Where the trail leads to
It is difficult to imagine the mindset of an
army in which a child can be executed in cold blood with apparent impunity. It
also raises extremely difficult questions for the Sri Lankan military. With
every month that passes, the evidence of systematic execution of prisoners
grows. The pattern of apparent sexual violence against female fighters is
disturbing in the extreme.
As the respected international human rights
lawyer, Professor William A. Schabas, says in our film: “If you look at what
looks like the mass execution of naked prisoners, these all add up to possibly
the claim that this was in fact systematic — and that could point to the
highest levels in the military authority of Sri Lanka as being responsible for
war crimes of summary execution, killing and torture.”
India’s role
And in Sri Lanka, of course, the highest levels
of the military are virtually the same as the highest levels of the government.
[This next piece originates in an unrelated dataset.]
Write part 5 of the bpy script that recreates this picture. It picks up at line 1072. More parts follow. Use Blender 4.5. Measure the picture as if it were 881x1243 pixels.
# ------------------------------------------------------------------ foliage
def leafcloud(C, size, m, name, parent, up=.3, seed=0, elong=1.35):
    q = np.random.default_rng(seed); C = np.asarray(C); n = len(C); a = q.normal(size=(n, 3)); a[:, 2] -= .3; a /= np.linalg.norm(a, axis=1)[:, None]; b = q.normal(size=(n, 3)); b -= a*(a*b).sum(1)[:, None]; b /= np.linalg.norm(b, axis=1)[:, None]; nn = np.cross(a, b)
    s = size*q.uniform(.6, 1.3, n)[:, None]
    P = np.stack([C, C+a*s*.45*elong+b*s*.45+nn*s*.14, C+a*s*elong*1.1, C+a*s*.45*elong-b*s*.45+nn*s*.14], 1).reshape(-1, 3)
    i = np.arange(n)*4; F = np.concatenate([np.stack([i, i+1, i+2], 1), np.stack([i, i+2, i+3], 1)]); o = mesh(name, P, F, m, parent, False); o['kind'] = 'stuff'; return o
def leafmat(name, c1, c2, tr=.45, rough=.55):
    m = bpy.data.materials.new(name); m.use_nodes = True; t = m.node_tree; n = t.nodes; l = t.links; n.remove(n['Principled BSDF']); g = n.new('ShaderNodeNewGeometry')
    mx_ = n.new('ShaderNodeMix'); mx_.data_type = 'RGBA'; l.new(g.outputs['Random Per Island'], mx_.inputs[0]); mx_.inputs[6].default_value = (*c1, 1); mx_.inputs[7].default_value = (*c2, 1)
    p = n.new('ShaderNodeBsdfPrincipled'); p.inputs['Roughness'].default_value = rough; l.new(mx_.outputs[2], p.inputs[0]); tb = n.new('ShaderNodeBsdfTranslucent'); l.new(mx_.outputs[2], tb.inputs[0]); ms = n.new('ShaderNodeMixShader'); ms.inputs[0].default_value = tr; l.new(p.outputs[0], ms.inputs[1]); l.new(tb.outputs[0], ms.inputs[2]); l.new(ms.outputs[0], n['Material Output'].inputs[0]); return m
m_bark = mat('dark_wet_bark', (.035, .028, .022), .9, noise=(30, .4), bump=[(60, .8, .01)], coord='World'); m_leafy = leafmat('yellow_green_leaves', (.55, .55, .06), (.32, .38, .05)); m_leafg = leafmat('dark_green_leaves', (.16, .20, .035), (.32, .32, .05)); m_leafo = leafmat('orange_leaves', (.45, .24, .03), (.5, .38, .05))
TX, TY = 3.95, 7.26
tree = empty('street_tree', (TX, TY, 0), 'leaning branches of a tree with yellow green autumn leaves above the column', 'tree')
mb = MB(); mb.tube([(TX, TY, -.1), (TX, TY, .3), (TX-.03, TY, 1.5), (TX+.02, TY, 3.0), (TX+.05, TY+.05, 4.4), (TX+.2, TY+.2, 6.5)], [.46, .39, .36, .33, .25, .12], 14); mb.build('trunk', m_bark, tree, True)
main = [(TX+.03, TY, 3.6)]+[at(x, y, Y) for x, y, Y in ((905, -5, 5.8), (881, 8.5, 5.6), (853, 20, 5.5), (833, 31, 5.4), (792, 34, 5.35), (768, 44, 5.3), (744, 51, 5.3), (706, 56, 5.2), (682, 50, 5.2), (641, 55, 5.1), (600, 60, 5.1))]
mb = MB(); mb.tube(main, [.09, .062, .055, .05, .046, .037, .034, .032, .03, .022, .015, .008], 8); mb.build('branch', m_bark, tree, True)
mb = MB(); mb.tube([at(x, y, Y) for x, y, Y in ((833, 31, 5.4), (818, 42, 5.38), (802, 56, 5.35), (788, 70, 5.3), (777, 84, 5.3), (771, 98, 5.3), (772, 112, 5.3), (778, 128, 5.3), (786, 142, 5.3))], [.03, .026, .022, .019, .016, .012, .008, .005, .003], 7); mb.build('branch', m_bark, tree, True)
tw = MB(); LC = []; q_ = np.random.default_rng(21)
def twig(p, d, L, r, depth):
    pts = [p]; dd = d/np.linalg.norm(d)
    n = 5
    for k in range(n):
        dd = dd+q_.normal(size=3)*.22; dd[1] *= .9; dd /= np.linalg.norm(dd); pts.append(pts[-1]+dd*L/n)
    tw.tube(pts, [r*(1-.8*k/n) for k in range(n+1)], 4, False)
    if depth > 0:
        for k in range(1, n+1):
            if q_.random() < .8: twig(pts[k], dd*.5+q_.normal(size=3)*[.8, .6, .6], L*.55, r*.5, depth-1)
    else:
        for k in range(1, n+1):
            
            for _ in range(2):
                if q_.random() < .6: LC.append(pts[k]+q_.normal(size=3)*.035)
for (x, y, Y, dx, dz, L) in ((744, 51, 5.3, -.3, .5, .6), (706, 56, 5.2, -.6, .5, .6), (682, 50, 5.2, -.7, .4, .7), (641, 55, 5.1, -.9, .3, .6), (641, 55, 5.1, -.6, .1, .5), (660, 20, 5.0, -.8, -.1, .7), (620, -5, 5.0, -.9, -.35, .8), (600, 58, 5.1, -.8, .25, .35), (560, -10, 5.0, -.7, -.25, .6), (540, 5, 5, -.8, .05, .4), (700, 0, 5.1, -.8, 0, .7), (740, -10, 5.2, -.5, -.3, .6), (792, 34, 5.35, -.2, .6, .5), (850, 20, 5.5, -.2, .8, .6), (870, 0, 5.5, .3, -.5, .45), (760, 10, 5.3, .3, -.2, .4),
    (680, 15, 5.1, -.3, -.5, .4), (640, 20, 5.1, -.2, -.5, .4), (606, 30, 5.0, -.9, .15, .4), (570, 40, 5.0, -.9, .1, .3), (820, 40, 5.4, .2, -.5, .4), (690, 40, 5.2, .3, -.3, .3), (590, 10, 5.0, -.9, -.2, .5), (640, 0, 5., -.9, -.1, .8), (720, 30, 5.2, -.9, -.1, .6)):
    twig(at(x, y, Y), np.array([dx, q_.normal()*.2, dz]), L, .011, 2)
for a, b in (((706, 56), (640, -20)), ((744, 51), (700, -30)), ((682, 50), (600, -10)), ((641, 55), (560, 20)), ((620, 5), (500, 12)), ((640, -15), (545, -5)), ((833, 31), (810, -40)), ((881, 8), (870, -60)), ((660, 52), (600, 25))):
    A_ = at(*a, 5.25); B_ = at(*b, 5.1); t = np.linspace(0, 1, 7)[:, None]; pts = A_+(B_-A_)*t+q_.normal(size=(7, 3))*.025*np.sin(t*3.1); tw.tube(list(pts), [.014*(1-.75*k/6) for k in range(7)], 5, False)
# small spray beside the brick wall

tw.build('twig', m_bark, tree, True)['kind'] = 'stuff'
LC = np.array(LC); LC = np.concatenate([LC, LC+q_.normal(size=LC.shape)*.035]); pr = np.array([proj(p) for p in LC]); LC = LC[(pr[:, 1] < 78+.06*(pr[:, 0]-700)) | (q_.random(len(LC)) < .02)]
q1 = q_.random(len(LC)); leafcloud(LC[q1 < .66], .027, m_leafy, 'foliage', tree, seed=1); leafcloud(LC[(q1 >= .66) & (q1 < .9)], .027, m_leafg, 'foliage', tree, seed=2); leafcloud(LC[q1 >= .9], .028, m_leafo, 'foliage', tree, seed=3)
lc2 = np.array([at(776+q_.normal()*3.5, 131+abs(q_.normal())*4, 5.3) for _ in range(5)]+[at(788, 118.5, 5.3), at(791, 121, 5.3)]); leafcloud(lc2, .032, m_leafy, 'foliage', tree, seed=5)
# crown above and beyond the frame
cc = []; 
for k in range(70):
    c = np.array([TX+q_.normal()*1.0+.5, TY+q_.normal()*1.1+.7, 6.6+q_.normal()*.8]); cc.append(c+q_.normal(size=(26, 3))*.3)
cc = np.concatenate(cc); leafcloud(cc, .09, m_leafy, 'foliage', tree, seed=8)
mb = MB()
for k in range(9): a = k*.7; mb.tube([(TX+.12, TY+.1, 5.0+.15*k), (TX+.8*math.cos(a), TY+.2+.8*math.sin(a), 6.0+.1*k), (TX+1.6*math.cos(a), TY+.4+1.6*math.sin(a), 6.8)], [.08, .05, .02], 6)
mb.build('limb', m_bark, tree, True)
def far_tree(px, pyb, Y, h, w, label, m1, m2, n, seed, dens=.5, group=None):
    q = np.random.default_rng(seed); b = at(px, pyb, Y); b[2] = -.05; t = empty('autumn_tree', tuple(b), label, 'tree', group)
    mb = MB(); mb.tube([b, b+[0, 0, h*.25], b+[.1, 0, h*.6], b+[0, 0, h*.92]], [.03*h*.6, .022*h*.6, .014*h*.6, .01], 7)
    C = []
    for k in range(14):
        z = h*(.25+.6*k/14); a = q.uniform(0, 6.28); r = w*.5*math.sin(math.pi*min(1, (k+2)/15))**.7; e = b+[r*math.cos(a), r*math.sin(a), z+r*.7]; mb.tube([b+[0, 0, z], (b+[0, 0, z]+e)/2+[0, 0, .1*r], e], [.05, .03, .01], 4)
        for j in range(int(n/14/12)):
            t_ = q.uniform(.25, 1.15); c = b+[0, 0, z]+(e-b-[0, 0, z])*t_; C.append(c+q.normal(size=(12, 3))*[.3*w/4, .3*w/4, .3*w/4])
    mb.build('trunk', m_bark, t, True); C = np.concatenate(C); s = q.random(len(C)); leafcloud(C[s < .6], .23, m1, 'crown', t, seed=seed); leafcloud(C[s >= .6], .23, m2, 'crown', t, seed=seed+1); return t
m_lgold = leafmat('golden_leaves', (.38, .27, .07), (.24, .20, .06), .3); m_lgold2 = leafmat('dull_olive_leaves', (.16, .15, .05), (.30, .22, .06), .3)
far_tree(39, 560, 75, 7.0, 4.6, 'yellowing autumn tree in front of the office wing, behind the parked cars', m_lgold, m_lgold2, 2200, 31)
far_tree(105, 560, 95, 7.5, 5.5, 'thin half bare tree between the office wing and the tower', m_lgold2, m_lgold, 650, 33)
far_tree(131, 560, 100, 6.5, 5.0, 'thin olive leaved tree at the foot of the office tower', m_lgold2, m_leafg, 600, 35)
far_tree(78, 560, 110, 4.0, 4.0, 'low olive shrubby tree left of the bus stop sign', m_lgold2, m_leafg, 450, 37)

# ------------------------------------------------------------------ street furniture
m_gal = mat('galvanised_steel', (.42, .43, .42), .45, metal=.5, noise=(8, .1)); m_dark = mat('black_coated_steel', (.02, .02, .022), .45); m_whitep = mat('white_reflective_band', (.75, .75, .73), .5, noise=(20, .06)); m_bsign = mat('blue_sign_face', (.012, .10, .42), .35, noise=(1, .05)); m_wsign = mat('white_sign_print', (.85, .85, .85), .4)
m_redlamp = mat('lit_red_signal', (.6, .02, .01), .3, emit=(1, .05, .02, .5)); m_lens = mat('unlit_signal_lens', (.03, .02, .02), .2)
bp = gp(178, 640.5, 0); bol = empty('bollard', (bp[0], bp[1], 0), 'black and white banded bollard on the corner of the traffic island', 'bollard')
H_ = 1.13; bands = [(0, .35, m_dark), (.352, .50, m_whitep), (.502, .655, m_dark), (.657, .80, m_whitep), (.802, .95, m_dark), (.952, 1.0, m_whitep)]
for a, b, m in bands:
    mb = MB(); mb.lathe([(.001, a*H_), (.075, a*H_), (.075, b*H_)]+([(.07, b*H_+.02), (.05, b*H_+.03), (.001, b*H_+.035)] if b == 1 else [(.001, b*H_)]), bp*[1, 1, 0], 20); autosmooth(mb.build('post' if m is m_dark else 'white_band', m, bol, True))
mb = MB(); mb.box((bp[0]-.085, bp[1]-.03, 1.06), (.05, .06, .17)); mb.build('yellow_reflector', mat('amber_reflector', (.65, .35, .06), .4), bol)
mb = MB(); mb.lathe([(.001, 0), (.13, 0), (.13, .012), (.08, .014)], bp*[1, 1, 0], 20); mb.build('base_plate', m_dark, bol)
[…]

President Mahinda Rajapaksa and his brother, the Defence Secretary Gotabaya
Rajapaksa, have some very difficult questions to answer.
They may well continue to simply deny the
evidence and cite the undoubted crimes of the Tamil Tigers. But as a defence,
it is becoming increasingly threadbare. The crimes of one side do not justify
the crimes of another. A government which claims to adhere to international
humanitarian law cannot hide behind the brutal suicide bombings or the
brutalised child soldiers of the Tigers. But for India there is a dilemma too.
Because it matters not just what the answers to these questions are. It also
matters who asks these questions. India is central to this.
It has been said before, but it is true, and
worth repeating. Without justice there can be no peace and reconciliation, and
without truth there can be no justice.
This is not an academic exercise in historical
accountability. The men responsible for these crimes are still in charge. They
are continuing to brutally repress Tamils in the north and persecute anyone who
criticises the government including, as we have seen with the impeachment of
the Chief Justice, their own judiciary.
If there is no attempt to address these issues
and to bring justice to those who suffered, the fear is that in the short term,
political repression in Sri Lanka will increase and that in the long term,
history is destined to repeat itself with yet more bloodshed and regional
instability.
It seems to most human rights defenders around
the world, including those in India, that the only way ahead in this situation
is for the creation of a credible, independent, international inquiry into
these events, as called for by the U.N.’s Panel of Experts. That inquiry should
examine all the crimes committed by both sides.
If India was to declare its support for such an
inquiry, many hope it could mark the start of the long, delayed movement
towards peace, reconciliation and political justice in Sri Lanka.